━━━━━ DATA BLOCK

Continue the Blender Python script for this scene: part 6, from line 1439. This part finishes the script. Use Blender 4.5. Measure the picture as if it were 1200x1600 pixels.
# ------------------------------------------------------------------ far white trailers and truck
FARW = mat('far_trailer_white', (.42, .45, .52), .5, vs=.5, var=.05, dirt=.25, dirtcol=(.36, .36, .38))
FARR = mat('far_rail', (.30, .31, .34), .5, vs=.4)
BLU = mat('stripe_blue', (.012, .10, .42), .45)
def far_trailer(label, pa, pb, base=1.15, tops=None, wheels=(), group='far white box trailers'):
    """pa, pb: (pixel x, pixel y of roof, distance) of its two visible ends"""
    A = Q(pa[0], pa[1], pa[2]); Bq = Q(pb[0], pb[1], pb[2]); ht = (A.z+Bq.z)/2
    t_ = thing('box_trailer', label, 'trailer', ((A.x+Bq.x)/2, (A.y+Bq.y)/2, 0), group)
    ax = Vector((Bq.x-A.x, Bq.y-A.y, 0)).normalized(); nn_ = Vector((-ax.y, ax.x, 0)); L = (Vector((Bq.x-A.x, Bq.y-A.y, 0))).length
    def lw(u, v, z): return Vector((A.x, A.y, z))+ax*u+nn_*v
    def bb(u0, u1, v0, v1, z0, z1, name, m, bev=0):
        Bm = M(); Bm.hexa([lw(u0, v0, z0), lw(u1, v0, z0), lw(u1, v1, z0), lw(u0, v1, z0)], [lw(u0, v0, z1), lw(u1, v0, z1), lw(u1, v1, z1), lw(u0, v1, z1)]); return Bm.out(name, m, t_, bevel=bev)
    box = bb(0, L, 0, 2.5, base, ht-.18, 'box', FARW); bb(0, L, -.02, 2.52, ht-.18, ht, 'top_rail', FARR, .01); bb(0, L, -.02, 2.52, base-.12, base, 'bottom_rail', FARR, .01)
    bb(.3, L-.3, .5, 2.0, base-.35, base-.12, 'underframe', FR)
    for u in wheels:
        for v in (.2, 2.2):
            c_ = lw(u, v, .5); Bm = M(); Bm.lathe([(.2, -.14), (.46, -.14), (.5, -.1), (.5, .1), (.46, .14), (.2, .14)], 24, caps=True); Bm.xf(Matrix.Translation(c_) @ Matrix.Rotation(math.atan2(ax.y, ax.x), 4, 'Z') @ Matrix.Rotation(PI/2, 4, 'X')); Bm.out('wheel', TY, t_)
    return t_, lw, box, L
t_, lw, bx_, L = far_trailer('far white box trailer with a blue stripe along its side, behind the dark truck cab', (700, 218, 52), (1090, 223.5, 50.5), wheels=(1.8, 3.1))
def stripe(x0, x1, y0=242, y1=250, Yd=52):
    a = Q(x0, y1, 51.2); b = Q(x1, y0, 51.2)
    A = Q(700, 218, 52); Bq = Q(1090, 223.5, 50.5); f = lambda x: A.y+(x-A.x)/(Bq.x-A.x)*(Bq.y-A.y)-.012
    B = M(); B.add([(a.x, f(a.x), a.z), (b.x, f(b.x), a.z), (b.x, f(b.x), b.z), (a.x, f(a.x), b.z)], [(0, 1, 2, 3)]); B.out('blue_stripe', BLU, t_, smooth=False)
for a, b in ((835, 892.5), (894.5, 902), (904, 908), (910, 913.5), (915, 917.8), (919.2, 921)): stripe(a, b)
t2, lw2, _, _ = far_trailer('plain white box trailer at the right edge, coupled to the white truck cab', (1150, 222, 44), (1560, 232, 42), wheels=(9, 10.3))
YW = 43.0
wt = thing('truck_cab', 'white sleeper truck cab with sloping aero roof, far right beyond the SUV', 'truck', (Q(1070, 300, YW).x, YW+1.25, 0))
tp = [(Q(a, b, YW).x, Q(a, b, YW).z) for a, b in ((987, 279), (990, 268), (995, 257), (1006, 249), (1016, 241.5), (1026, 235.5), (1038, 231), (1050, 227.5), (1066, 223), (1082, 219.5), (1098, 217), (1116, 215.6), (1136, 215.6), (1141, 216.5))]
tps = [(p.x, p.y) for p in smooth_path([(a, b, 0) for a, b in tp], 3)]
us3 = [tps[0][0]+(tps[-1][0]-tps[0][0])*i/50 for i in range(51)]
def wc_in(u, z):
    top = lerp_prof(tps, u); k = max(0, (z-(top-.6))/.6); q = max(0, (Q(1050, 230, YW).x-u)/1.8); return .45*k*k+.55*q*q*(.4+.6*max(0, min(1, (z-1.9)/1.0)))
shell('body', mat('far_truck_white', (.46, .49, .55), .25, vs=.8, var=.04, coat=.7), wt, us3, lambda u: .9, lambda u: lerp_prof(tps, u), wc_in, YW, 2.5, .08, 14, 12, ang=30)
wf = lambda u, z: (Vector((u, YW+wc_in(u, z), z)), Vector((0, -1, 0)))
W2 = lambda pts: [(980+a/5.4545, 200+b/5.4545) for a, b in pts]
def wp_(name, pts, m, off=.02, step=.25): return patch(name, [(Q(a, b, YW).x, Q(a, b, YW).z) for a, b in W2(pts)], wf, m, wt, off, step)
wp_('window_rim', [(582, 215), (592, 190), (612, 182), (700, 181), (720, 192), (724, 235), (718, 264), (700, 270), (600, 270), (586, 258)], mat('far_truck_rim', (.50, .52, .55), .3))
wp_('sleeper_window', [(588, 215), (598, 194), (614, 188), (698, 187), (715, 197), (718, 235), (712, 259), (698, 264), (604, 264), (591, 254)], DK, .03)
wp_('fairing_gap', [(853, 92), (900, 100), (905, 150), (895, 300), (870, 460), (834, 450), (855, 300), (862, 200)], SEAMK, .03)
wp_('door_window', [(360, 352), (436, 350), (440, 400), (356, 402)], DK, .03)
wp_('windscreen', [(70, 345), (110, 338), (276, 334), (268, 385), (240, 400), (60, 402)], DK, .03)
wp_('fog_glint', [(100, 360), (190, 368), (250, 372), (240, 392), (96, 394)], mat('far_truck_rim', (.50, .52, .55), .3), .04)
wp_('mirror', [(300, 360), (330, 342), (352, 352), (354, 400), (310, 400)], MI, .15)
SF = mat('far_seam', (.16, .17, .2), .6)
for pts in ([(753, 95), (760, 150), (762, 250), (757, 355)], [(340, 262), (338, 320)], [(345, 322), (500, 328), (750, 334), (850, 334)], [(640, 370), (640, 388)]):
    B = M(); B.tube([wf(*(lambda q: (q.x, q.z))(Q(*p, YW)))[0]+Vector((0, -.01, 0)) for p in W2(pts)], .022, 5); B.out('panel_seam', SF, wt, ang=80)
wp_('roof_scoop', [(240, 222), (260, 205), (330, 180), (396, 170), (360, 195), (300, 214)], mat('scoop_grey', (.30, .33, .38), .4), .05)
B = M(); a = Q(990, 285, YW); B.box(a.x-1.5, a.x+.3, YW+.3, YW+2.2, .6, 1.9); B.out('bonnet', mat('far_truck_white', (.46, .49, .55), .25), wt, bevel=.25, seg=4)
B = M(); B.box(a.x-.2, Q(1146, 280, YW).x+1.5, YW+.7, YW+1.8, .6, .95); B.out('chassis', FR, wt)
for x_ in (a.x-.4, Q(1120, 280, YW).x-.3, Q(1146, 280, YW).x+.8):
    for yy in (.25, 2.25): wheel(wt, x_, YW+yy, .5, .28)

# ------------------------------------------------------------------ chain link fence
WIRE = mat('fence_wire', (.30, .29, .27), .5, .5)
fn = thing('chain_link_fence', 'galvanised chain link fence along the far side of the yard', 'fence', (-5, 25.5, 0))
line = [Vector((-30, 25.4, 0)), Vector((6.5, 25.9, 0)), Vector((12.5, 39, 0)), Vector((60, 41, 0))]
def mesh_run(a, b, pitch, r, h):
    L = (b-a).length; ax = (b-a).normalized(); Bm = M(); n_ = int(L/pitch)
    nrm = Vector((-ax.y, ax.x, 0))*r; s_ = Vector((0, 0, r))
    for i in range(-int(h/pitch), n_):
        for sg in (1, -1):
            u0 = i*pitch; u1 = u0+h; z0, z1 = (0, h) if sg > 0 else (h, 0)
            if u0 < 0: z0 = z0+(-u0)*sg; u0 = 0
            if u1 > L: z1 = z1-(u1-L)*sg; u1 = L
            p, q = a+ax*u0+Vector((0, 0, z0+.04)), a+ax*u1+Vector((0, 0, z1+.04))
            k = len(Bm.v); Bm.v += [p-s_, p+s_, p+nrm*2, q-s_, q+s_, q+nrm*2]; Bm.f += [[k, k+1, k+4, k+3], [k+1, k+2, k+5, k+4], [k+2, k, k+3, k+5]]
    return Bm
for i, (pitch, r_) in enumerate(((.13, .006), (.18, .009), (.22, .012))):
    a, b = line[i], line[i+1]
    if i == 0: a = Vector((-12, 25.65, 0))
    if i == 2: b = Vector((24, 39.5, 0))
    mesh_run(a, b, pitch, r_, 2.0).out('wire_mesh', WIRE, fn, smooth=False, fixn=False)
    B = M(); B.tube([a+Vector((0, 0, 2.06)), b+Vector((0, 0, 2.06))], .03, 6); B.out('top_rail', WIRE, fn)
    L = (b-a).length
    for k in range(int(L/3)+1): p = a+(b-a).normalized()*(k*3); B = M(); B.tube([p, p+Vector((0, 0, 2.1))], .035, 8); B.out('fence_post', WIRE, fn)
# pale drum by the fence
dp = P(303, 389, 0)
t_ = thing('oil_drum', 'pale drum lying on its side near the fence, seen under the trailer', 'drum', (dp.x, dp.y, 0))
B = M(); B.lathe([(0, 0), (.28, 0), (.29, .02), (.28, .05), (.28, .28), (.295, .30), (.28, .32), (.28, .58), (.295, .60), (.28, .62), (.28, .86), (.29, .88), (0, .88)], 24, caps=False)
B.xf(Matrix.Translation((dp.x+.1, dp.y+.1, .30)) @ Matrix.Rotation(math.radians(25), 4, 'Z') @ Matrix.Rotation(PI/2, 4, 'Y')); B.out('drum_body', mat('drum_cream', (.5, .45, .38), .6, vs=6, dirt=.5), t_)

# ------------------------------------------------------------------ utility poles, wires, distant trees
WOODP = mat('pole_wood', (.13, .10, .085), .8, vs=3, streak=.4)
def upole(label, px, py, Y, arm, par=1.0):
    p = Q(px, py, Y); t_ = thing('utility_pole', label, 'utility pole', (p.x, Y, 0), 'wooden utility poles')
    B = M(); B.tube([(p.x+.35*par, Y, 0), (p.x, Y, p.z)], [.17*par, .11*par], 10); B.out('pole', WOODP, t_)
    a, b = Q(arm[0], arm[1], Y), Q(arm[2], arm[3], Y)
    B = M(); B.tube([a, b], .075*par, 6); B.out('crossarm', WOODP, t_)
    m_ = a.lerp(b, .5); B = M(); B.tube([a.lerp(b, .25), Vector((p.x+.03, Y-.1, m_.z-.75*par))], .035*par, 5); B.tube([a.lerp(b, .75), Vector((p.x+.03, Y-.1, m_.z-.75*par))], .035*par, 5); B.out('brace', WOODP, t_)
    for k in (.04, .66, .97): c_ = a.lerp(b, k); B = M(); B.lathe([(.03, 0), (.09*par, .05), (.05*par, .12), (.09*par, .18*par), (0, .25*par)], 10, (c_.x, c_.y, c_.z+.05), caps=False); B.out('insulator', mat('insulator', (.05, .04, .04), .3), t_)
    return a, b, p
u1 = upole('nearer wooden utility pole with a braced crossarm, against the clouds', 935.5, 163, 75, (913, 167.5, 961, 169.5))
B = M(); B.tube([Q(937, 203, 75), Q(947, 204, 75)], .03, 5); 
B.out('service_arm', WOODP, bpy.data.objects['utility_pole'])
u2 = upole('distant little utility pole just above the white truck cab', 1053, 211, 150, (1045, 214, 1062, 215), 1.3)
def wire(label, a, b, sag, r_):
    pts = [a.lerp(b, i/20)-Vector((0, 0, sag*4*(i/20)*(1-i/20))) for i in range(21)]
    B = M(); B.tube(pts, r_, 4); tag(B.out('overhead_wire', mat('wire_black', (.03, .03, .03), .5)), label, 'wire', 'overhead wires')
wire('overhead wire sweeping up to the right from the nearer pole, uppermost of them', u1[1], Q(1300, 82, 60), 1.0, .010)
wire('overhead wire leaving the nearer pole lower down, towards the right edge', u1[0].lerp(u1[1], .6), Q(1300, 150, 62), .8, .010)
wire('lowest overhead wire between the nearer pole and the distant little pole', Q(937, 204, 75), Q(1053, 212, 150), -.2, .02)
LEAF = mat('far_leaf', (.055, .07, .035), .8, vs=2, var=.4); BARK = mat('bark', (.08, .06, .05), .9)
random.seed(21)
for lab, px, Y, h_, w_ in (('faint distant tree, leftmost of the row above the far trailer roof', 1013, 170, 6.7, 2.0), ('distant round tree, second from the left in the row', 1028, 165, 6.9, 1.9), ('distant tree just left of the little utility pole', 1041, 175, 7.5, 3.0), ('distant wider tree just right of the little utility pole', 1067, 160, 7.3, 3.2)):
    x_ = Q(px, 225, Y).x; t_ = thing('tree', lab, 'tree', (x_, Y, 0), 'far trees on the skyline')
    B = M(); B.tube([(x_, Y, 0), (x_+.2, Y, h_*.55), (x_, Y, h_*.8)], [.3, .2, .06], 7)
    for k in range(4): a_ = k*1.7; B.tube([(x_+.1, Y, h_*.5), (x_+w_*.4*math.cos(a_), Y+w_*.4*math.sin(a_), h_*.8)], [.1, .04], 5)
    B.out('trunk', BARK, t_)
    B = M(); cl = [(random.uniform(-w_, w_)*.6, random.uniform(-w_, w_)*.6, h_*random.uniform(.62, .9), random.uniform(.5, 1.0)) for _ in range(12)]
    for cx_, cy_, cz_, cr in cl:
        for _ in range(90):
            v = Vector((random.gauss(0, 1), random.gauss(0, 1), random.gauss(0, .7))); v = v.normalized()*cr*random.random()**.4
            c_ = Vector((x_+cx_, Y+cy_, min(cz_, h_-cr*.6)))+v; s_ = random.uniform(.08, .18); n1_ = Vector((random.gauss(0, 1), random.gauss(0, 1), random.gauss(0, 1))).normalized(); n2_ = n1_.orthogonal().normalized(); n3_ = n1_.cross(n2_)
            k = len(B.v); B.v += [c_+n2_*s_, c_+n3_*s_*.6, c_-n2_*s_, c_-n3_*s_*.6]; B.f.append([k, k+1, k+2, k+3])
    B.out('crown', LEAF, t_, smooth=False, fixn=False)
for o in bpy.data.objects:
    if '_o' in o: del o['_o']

━━━━━━━━━━

WORK TO DO:
How many of the lines above include the word "from"? Respond with the number alone.

SOLUTION FOR THIS TASK:
3